The Nicene Creed, proclaimed by ecumenical council and accepted by the Church, describes the Church as one, holy, catholic, and apostolic. Her faith and practice come from the Lord and His apostles. Part of this faith is the Church’s understanding of what it means to share Communion—the Body and Blood of Her Lord. Receiving Communion is unity with Christ—a unity more intimate than even monogamous sexual unity shared between man and wife. To be united with Christ is, of course, to accept and be united with the fullness of His Revelation—to accept the faith once delivered to the saints and to reject false teaching. Therefore, only when there is this agreement on the faith, can we share Holy Communion. Sharing Communion is ultimate unity with Christ and unity with all the members of His Body. For this reason the Church does not admit to Communion those who do not share the faith—she denies communion to heretics. This is part of the faith and practice of the undivided Church, and it is not open for debate. The same councils that proclaimed the Nicene/ Constantinopolitan Creed excommunicated heretics who rejected the faith expressed therein (e.g. Second Ecumenical Council, Canon 1). The Body and Blood of Christ is shed for the life of the world but is given only to those who are united with the Church. By not giving Communion to heretics the Church preserves the fullness and unity of the faith and makes abundantly clear what that faith is. She also preserves the health of the body and saves the heretic from doing something that is dangerous for his/her soul. Holy Communion is fire that burns the unworthy. In Communion we are fully united with God. Remember that no one has seen God and lived—here we receive God! St. Paul warns us that those who eat and drink but do not discern the Body and Blood bring judgement and even death upon themselves (I Corinthians).

Where the bishop is there is the Church because the bishop teaches the fullness of the apostolic faith (or he is not a bishop) and celebrates the Eucharist. Because of her unity in faith and hence her unity in Eucharist, the Church is and can only be united—she is utterly indivisible! Schism is separation from the Church; a leaving, a moving away from the faith and hence the eucharistic union of the identifiable community which is the Church. Schism is never a division within the Church. When receiving Communion one is fully united with the entire Body of Christ, both on earth and in heaven; hence one is united with, for example, the present Patriarchs of Moscow, Antioch, and Constantinople and also with Sts.
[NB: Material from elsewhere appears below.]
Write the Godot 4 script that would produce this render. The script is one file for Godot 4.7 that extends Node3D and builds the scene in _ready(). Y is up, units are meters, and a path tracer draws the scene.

Peter, Paul, Basil, Patrick, Katherine, and, of course, the Virgin Mary. The true unity of the Church, therefore, is found in her receiving and sharing in the one Body of Jesus Christ.

Because sharing Communion requires sharing the same faith, it is not possible to be an Orthodox Christian and share Communion with non-Orthodox. This does not mean we do not love the non-Orthodox, that we don’t have things in common with them, or that we think we are better than they are (after all, they might be saved and we might not be—that is up to God). However, for Orthodox, to share Communion with non-Orthodox would be a rejection of their Orthodox faith—the fullness of the revelation is an all or nothing proposition. Reject the Church’s understanding of Eucharist and sharing Communion, and you reject the Church!

While ecclesiology may seem foreign and abstract, it impacts upon how we live our Christian life. Our understanding of the Church is grounded in our understanding of who Jesus Christ is. While there are three basic ways to view the Church, the first two, nihilism and minimalism are filled with problems and are in error. While the Church is ultimately a mystery beyond our understanding, the only Orthodox approach to understanding her is to approach her as wholeness, that is, the whole and complete revelation of God which calls us into union with Him who is forever and ever, the Alpha and the Omega.